• Written instruction: Reproduce all records exactly.

Scenes as source code
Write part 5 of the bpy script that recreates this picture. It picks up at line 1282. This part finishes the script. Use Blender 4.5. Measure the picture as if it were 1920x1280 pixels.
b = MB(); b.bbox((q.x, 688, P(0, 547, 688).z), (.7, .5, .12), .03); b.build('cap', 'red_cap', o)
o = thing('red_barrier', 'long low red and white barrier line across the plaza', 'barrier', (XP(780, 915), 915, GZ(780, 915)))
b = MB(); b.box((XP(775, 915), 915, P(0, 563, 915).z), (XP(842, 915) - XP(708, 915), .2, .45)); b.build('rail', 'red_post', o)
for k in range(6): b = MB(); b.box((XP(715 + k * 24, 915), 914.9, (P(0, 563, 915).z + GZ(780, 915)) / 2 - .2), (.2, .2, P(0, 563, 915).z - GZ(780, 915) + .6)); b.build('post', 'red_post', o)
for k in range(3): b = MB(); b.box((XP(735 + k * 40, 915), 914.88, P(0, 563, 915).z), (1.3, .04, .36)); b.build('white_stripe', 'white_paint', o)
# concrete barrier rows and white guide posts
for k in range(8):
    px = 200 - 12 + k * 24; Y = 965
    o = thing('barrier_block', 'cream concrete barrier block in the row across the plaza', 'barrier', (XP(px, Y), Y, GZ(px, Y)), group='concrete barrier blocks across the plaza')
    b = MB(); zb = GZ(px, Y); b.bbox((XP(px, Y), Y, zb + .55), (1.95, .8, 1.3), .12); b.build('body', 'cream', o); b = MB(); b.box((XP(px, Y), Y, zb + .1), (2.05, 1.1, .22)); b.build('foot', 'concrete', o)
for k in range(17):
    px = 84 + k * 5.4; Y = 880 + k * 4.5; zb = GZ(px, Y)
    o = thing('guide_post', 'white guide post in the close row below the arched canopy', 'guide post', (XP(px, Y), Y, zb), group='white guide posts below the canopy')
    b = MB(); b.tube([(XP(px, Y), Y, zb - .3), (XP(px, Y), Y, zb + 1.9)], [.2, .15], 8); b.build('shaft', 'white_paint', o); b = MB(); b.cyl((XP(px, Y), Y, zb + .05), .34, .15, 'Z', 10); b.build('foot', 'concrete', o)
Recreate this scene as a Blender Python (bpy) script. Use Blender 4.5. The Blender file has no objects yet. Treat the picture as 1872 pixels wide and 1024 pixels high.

• Exercise answer:
Write part 5 of the bpy script that recreates this picture. It picks up at line 1282. This part finishes the script. Use Blender 4.5. Measure the picture as if it were 1920x1280 pixels.
b = MB(); b.bbox((q.x, 688, P(0, 547, 688).z), (.7, .5, .12), .03); b.build('cap', 'red_cap', o)
o = thing('red_barrier', 'long low red and white barrier line across the plaza', 'barrier', (XP(780, 915), 915, GZ(780, 915)))
b = MB(); b.box((XP(775, 915), 915, P(0, 563, 915).z), (XP(842, 915) - XP(708, 915), .2, .45)); b.build('rail', 'red_post', o)
for k in range(6): b = MB(); b.box((XP(715 + k * 24, 915), 914.9, (P(0, 563, 915).z + GZ(780, 915)) / 2 - .2), (.2, .2, P(0, 563, 915).z - GZ(780, 915) + .6)); b.build('post', 'red_post', o)
for k in range(3): b = MB(); b.box((XP(735 + k * 40, 915), 914.88, P(0, 563, 915).z), (1.3, .04, .36)); b.build('white_stripe', 'white_paint', o)
# concrete barrier rows and white guide posts
for k in range(8):
    px = 200 - 12 + k * 24; Y = 965
    o = thing('barrier_block', 'cream concrete barrier block in the row across the plaza', 'barrier', (XP(px, Y), Y, GZ(px, Y)), group='concrete barrier blocks across the plaza')
    b = MB(); zb = GZ(px, Y); b.bbox((XP(px, Y), Y, zb + .55), (1.95, .8, 1.3), .12); b.build('body', 'cream', o); b = MB(); b.box((XP(px, Y), Y, zb + .1), (2.05, 1.1, .22)); b.build('foot', 'concrete', o)
for k in range(17):
    px = 84 + k * 5.4; Y = 880 + k * 4.5; zb = GZ(px, Y)
    o = thing('guide_post', 'white guide post in the close row below the arched canopy', 'guide post', (XP(px, Y), Y, zb), group='white guide posts below the canopy')
    b = MB(); b.tube([(XP(px, Y), Y, zb - .3), (XP(px, Y), Y, zb + 1.9)], [.2, .15], 8); b.build('shaft', 'white_paint', o); b = MB(); b.cyl((XP(px, Y), Y, zb + .05), .34, .15, 'Z', 10); b.build('foot', 'concrete', o)
Recreate this scene as a Blender Python (bpy) script. Use Blender 4.5. The Blender file has no objects yet. Treat the picture as 1872 pixels wide and 1024 pixels high.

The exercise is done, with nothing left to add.